Que semelhança o mundo atual teria frente a tão sombrio cenário? O formato é outro, mas alguns elementos são similares. As guerras “isoladas” – sem se chegar à Terceira Grande Guerra, que poderia ser a Final. O totalitarismo não morre: a Coréia do Norte de Kim Jong-un e sua filha de 10 anos, já sendo cevada para ser sucessora do pai; a Rússia de Putin, a completar 27 anos no poder; a Bielorússia de Lukashenko e sua cara de maus bofes; a China de Xi Jinping (rosto impassível, sem sinais de emoção); a Nicarágua de Daniel Ortega, o libertador fake, transmutado em ditador – autocracia perdoada por intelectuais anti-capitalistas e anti-EUA.

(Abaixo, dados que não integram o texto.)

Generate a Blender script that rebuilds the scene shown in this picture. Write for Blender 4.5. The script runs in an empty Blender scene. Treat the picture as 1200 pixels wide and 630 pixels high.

E o difuso totalitarismo do ódio, exercido nas redes sociais; aparentemente espontâneo, mas também induzido, como plena “liberdade de opinião”. E todo mundo vigiado por uma teletela cujo nível tecnológico avança rapidamente, o celular – indispensável e adorado objeto de desejo a serviço do consumo “salvador”. No dia a dia, ao invés dos Dois Minutos de Ódio, o ódio pleno, quotidiano, exercido à vontade – mas não por todos, felizmente.

Sim, ‘1984’ não é aqui, mas... Resistir, pois. Sempre.

Tarcisio Patricio, Doutor em Economia. Professor da UFPE, aposentado.